Task description
The required output consists solely of the lines from the top of the listing through the line containing "COL = SC.collection", transcribed exactly.

Records provided
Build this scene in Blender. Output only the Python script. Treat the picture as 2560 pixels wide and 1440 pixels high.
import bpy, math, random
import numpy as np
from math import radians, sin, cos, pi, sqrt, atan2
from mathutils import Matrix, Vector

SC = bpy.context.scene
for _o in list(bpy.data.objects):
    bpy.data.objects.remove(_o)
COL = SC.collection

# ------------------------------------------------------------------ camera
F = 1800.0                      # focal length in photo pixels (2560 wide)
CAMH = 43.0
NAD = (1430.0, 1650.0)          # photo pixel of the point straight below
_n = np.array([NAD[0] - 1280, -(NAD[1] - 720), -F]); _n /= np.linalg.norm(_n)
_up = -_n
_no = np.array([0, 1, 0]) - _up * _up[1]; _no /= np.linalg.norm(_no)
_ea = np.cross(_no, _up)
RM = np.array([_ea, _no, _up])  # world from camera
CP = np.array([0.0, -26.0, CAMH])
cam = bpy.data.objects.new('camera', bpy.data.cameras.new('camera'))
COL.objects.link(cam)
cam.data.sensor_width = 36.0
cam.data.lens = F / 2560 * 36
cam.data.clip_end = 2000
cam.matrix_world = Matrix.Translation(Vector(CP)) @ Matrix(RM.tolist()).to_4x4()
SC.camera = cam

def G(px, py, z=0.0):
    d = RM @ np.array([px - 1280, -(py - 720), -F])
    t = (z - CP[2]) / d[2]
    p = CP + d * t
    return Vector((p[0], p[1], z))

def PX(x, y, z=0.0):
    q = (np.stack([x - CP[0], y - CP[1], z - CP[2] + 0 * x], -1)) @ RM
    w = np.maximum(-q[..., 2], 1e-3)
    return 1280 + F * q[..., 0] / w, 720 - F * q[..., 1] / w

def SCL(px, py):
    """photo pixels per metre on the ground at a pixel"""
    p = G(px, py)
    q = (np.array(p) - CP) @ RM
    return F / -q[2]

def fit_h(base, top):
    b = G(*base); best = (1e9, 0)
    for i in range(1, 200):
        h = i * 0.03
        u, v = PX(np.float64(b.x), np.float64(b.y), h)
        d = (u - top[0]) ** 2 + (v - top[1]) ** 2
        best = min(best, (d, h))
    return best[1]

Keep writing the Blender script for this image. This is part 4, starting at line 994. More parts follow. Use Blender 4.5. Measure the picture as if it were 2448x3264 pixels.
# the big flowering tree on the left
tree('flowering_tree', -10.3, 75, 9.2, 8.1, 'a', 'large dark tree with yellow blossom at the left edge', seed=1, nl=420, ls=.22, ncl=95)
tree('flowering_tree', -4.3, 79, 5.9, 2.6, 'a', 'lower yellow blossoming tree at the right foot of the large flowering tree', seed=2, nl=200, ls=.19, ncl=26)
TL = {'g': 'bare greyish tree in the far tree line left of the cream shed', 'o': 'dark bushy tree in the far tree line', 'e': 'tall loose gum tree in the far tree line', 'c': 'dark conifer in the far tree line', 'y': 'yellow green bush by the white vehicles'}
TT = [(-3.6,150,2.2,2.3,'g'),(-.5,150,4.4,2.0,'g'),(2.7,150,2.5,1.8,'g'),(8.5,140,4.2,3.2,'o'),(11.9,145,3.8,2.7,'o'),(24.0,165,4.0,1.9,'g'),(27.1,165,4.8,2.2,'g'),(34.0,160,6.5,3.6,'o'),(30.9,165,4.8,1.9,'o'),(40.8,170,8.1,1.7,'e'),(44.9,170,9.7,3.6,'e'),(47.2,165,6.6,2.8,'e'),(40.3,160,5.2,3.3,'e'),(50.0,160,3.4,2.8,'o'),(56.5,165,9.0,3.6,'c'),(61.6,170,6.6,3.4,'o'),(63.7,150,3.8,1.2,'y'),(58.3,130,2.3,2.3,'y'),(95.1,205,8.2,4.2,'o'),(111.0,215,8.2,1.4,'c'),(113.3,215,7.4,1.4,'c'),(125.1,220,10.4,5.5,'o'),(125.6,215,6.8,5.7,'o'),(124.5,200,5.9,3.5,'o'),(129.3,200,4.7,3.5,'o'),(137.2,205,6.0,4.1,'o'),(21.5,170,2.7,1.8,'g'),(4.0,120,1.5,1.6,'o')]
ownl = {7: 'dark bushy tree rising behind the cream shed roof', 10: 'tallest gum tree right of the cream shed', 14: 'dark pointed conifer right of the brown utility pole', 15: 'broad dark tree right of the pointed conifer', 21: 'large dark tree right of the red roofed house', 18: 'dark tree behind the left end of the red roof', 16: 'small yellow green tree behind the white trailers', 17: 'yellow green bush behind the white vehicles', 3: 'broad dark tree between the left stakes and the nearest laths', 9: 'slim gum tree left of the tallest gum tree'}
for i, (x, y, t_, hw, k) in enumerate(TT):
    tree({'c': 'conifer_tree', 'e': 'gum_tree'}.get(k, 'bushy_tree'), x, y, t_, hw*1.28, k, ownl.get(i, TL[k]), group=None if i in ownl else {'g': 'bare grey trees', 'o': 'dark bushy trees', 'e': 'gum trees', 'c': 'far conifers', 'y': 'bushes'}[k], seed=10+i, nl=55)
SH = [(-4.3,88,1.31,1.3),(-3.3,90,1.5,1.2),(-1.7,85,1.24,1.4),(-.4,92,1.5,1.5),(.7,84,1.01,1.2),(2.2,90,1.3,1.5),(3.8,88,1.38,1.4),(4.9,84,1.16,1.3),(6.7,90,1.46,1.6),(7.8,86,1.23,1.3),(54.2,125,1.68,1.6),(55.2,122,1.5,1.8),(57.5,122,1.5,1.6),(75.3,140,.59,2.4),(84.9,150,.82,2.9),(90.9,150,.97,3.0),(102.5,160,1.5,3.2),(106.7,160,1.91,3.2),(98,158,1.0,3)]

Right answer
Build this scene in Blender. Output only the Python script. Treat the picture as 2560 pixels wide and 1440 pixels high.
import bpy, math, random
import numpy as np
from math import radians, sin, cos, pi, sqrt, atan2
from mathutils import Matrix, Vector

SC = bpy.context.scene
for _o in list(bpy.data.objects):
    bpy.data.objects.remove(_o)
COL = SC.collection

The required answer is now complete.